** EXERCISE **
Repeat the whole listing below, word for word.
---*---
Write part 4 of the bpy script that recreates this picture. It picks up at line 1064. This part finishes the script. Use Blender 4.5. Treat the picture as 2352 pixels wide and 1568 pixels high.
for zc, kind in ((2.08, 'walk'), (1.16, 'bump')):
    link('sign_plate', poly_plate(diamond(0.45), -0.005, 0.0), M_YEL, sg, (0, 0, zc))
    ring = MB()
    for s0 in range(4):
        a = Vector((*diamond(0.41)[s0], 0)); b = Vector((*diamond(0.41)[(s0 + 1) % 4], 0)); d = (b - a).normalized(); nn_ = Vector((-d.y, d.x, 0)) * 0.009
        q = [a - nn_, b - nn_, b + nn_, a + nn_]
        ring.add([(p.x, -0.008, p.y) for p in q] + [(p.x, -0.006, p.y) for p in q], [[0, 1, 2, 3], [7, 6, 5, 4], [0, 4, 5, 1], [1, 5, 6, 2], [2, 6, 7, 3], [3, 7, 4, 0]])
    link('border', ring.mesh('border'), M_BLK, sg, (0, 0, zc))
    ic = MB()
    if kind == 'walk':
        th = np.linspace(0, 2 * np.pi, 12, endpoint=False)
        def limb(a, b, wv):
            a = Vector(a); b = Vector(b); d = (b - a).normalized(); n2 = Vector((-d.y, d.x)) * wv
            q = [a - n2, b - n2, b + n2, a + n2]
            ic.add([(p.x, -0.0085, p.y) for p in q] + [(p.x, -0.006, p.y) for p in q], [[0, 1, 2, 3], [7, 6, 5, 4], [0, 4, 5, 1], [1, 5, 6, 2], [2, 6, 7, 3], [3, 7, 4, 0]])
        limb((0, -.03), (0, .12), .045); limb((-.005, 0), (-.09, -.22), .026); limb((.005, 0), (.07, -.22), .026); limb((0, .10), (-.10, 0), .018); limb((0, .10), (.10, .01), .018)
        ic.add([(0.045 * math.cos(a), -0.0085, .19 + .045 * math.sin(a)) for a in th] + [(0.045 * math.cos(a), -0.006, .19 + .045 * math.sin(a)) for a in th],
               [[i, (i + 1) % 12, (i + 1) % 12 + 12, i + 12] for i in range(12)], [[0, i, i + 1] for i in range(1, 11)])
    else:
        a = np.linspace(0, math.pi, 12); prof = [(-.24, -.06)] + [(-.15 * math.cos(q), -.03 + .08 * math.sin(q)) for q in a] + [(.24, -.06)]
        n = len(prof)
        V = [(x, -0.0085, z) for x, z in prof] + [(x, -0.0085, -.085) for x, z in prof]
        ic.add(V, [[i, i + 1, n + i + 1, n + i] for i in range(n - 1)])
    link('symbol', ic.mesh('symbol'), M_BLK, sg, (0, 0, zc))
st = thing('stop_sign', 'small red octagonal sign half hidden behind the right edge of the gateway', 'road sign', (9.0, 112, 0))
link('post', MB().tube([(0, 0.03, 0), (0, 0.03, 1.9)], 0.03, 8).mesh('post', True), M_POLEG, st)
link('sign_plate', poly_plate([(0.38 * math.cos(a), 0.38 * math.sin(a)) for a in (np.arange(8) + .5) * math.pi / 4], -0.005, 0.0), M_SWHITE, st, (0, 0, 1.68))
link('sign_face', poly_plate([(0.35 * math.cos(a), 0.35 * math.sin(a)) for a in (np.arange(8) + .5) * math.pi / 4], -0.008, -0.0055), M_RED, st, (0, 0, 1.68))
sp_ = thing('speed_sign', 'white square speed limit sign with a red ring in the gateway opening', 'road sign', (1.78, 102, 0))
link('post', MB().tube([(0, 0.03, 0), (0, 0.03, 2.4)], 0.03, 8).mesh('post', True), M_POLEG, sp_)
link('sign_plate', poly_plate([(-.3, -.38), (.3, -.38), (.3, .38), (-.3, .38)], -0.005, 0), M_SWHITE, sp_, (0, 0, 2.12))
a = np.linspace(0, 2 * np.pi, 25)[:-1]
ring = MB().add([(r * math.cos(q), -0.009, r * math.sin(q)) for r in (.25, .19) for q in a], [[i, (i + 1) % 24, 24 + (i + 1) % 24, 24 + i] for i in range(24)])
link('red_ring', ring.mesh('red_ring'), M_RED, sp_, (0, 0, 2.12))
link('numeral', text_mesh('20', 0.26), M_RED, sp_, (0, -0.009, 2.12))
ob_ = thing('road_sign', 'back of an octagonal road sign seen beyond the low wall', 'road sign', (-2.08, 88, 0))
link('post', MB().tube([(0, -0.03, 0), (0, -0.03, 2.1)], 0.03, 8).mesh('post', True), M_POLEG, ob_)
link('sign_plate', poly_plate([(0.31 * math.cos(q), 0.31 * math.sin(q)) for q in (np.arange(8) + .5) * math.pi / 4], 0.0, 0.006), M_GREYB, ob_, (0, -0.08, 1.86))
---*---
** EXPECTED ANSWER **
Write part 4 of the bpy script that recreates this picture. It picks up at line 1064. This part finishes the script. Use Blender 4.5. Treat the picture as 2352 pixels wide and 1568 pixels high.
for zc, kind in ((2.08, 'walk'), (1.16, 'bump')):
    link('sign_plate', poly_plate(diamond(0.45), -0.005, 0.0), M_YEL, sg, (0, 0, zc))
    ring = MB()
    for s0 in range(4):
        a = Vector((*diamond(0.41)[s0], 0)); b = Vector((*diamond(0.41)[(s0 + 1) % 4], 0)); d = (b - a).normalized(); nn_ = Vector((-d.y, d.x, 0)) * 0.009
        q = [a - nn_, b - nn_, b + nn_, a + nn_]
        ring.add([(p.x, -0.008, p.y) for p in q] + [(p.x, -0.006, p.y) for p in q], [[0, 1, 2, 3], [7, 6, 5, 4], [0, 4, 5, 1], [1, 5, 6, 2], [2, 6, 7, 3], [3, 7, 4, 0]])
    link('border', ring.mesh('border'), M_BLK, sg, (0, 0, zc))
    ic = MB()
    if kind == 'walk':
        th = np.linspace(0, 2 * np.pi, 12, endpoint=False)
        def limb(a, b, wv):
            a = Vector(a); b = Vector(b); d = (b - a).normalized(); n2 = Vector((-d.y, d.x)) * wv
            q = [a - n2, b - n2, b + n2, a + n2]
            ic.add([(p.x, -0.0085, p.y) for p in q] + [(p.x, -0.006, p.y) for p in q], [[0, 1, 2, 3], [7, 6, 5, 4], [0, 4, 5, 1], [1, 5, 6, 2], [2, 6, 7, 3], [3, 7, 4, 0]])
        limb((0, -.03), (0, .12), .045); limb((-.005, 0), (-.09, -.22), .026); limb((.005, 0), (.07, -.22), .026); limb((0, .10), (-.10, 0), .018); limb((0, .10), (.10, .01), .018)
        ic.add([(0.045 * math.cos(a), -0.0085, .19 + .045 * math.sin(a)) for a in th] + [(0.045 * math.cos(a), -0.006, .19 + .045 * math.sin(a)) for a in th],
               [[i, (i + 1) % 12, (i + 1) % 12 + 12, i + 12] for i in range(12)], [[0, i, i + 1] for i in range(1, 11)])
    else:
        a = np.linspace(0, math.pi, 12); prof = [(-.24, -.06)] + [(-.15 * math.cos(q), -.03 + .08 * math.sin(q)) for q in a] + [(.24, -.06)]
        n = len(prof)
        V = [(x, -0.0085, z) for x, z in prof] + [(x, -0.0085, -.085) for x, z in prof]
        ic.add(V, [[i, i + 1, n + i + 1, n + i] for i in range(n - 1)])
    link('symbol', ic.mesh('symbol'), M_BLK, sg, (0, 0, zc))
st = thing('stop_sign', 'small red octagonal sign half hidden behind the right edge of the gateway', 'road sign', (9.0, 112, 0))
link('post', MB().tube([(0, 0.03, 0), (0, 0.03, 1.9)], 0.03, 8).mesh('post', True), M_POLEG, st)
link('sign_plate', poly_plate([(0.38 * math.cos(a), 0.38 * math.sin(a)) for a in (np.arange(8) + .5) * math.pi / 4], -0.005, 0.0), M_SWHITE, st, (0, 0, 1.68))
link('sign_face', poly_plate([(0.35 * math.cos(a), 0.35 * math.sin(a)) for a in (np.arange(8) + .5) * math.pi / 4], -0.008, -0.0055), M_RED, st, (0, 0, 1.68))
sp_ = thing('speed_sign', 'white square speed limit sign with a red ring in the gateway opening', 'road sign', (1.78, 102, 0))
link('post', MB().tube([(0, 0.03, 0), (0, 0.03, 2.4)], 0.03, 8).mesh('post', True), M_POLEG, sp_)
link('sign_plate', poly_plate([(-.3, -.38), (.3, -.38), (.3, .38), (-.3, .38)], -0.005, 0), M_SWHITE, sp_, (0, 0, 2.12))
a = np.linspace(0, 2 * np.pi, 25)[:-1]
ring = MB().add([(r * math.cos(q), -0.009, r * math.sin(q)) for r in (.25, .19) for q in a], [[i, (i + 1) % 24, 24 + (i + 1) % 24, 24 + i] for i in range(24)])
link('red_ring', ring.mesh('red_ring'), M_RED, sp_, (0, 0, 2.12))
link('numeral', text_mesh('20', 0.26), M_RED, sp_, (0, -0.009, 2.12))
ob_ = thing('road_sign', 'back of an octagonal road sign seen beyond the low wall', 'road sign', (-2.08, 88, 0))
link('post', MB().tube([(0, -0.03, 0), (0, -0.03, 2.1)], 0.03, 8).mesh('post', True), M_POLEG, ob_)
link('sign_plate', poly_plate([(0.31 * math.cos(q), 0.31 * math.sin(q)) for q in (np.arange(8) + .5) * math.pi / 4], 0.0, 0.006), M_GREYB, ob_, (0, -0.08, 1.86))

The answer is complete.